Porém, para o urbanista, seria mais interessante no aspecto social que a proposta de revitalização do Palácio dos Correios visasse outras questões. “Seria muito melhor ter pensado em algo que gerasse emprego ou moradia ali do que mais um centro cultural no centro de São Paulo”, afirma. “Poderia ser voltado para um polo de startups, hubs, uma incubadora, talvez teria saído mais rápido”, acrescenta Raul.
A região central, onde está localizado o Vale do Anhangabaú, também sofre com os impactos da subutilização do Palácio. “Ter todo aquele espaço térreo fechado é muito ruim para o Vale”, reforça o especialista. Tirar uma ideia tão grandiosa do papel é, certamente, uma iniciativa complexa, o jornalista acredita que ter em mente tantos objetivos de uma vez atrapalhou a execução do projeto “se os Correios tivessem uma ideia de, por exemplo, fazer um café no térreo, o café estaria cheio de gente. Ou fazer um restaurante, um teatro, um cinema, talvez tivesse saído. O problema é querer fazer tudo de uma tacada.”

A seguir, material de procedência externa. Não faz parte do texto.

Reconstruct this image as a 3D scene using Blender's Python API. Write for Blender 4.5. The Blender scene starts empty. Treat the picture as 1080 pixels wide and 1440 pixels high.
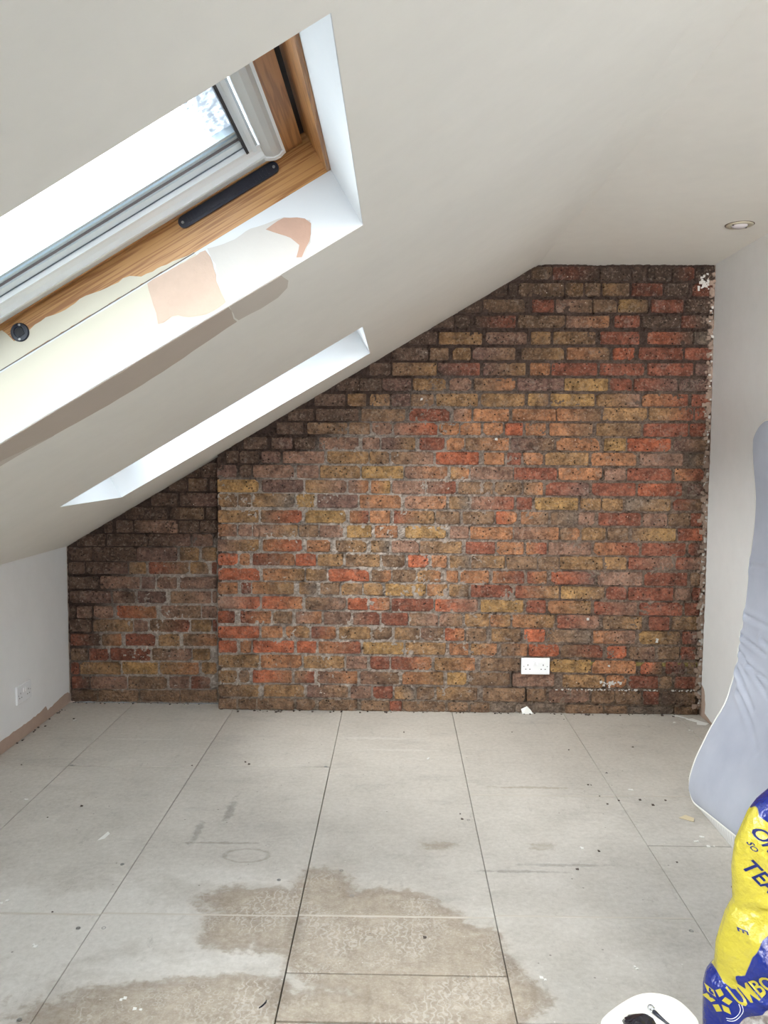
import bpy, math, random
import numpy as np
from mathutils import Vector, Matrix, Quaternion

random.seed(7)
sc = bpy.context.scene
# ---------------------------------------------------------------- camera
cam_d = bpy.data.cameras.new('camera')
cam_d.sensor_fit = 'VERTICAL'; cam_d.sensor_height = 36.0; cam_d.sensor_width = 27.0
cam_d.lens = 1140.39 / 1440 * 36.0
cam_d.clip_start = 0.05
cam = bpy.data.objects.new('camera', cam_d)
sc.collection.objects.link(cam)
cam.matrix_world = Matrix(((0.99984, -0.007163, 0.016386, 0), (0.016853, 0.07104, -0.997331, 0),
                           (0.00598, 0.997448, 0.071149, 1.34028), (0, 0, 0, 1)))
sc.camera = cam
# ---------------------------------------------------------------- sky: even bright overcast
world = bpy.data.worlds.new('overcast_sky'); sc.world = world
world.use_nodes = True
bg = world.node_tree.nodes['Background']
bg.inputs[0].default_value = (0.86, 0.93, 1.0, 1)
bg.inputs[1].default_value = 4.2
# added fill lamps at a made-up opening behind the camera
al = bpy.data.lights.new('added_rear_fill', 'AREA'); al.shape = 'RECTANGLE'; al.size = 1.25; al.size_y = 0.5
al.energy = 7.0; al.spread = math.radians(64); al.color = (1.0, 0.98, 0.96)
alo = bpy.data.objects.new('added_rear_fill', al); sc.collection.objects.link(alo)
alo.location = (.75, -1.72, 1.86); alo.rotation_euler = (math.radians(73), 0, math.radians(4))
al2 = bpy.data.lights.new('added_rear_fill_lower', 'AREA'); al2.shape = 'RECTANGLE'; al2.size = 1.2; al2.size_y = 0.6  # second added fill lamp, for the flat ceiling and right wall
al2.energy = 6.0; al2.spread = math.radians(46); al2.color = (1.0, 0.99, 0.97)
alo2 = bpy.data.objects.new('added_rear_fill_lower', al2); sc.collection.objects.link(alo2)
alo2.location = (.72, -1.72, 1.16); alo2.rotation_euler = (math.radians(98), 0, math.radians(-7))
# soft sun behind thin cloud, falling through the roof windows
sl_ = bpy.data.lights.new('hazy_sun', 'SUN'); sl_.energy = 10.5; sl_.angle = math.radians(60); sl_.color = (1.0, 0.985, 0.96)
so_ = bpy.data.objects.new('hazy_sun', sl_); sc.collection.objects.link(so_)
so_.rotation_euler = Vector((0.68, 0.17, -0.64)).to_track_quat('-Z', 'Y').to_euler()
sc.view_settings.view_transform = 'Standard'
sc.view_settings.look = 'None'
sc.view_settings.gamma = 1.0
sc.view_settings.use_curve_mapping = False
sc.view_settings.exposure = 1.15
cy = sc.cycles
cy.max_bounces = 12; cy.diffuse_bounces = 9; cy.glossy_bounces = 4; cy.transparent_max_bounces = 12
cy.caustics_reflective = False; cy.caustics_refractive = False
cy.use_denoising = True
cy.sample_clamp_indirect = 8.0

# ---------------------------------------------------------------- room measures (metres)
H = 2.293          # flat ceiling height
XJ = 0.700         # where the slope meets the flat ceiling
XL, XR = -1.752, 1.578
ZK = 0.8425        # knee wall height
YB, YA = 4.15, 4.2507   # face of the chimney breast, face of the alcove
XS = -0.9277       # left corner of the chimney breast
YN = -1.75         # wall behind the camera
TH = math.radians(30.606); CT, ST = math.cos(TH), math.sin(TH)
UL = 2.849         # length of the slope
def L(u, y, w):    # slope coordinates: u up the slope, y along the room, w outwards
    return (XL + CT * u - ST * w, y, ZK + ST * u + CT * w)

# ---------------------------------------------------------------- helpers
def lin(r, g, b):
    f = lambda c: ((c / 255 + 0.055) / 1.055) ** 2.4 if c > 10 else c / 255 / 12.92
    return (f(r), f(g), f(b))
COL = sc.collection
def link(name, me, mat=None, parent=None, smooth=False):
    o = bpy.data.objects.new(name, me); COL.objects.link(o)
    if mat is not None:
        for m in (mat if isinstance(mat, (list, tuple)) else [mat]): me.materials.append(m)
    if smooth:
        me.polygons.foreach_set('use_smooth', [True] * len(me.polygons))
    if parent is not None:
        o.parent = parent
        o.matrix_parent_inverse = Matrix.Translation(-parent.location)    # meshes are written in room coordinates
    return o
def mesh(name, v, f, mat=None, parent=None, smooth=False):
    me = bpy.data.meshes.new(name); me.from_pydata([tuple(p) for p in v], [], f); me.update()
    return link(name, me, mat, parent, smooth)
def empty(name, loc):
    o = bpy.data.objects.new(name, None); COL.objects.link(o); o.location = loc; o.empty_display_size = .05
    return o
def tag(o, label, cat, group=None):
    o['label'] = label; o['category'] = cat
    if group: o['group'] = group
    return o
def struct(o):
    o['kind'] = 'structure'; return o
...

A área em que está localizado entre inúmeros outros fatores citados pelo especialista evidencia a falta de produtividade em detrimento do potencial do Palácio dos Correios. Ainda de acordo com Lores, mesmo após tantos anos em obras, com histórico de abandonos e retomadas, o Palácio ainda é um local que deve ser aproveitado e valorizado pela população e os futuros comandantes do seu projeto.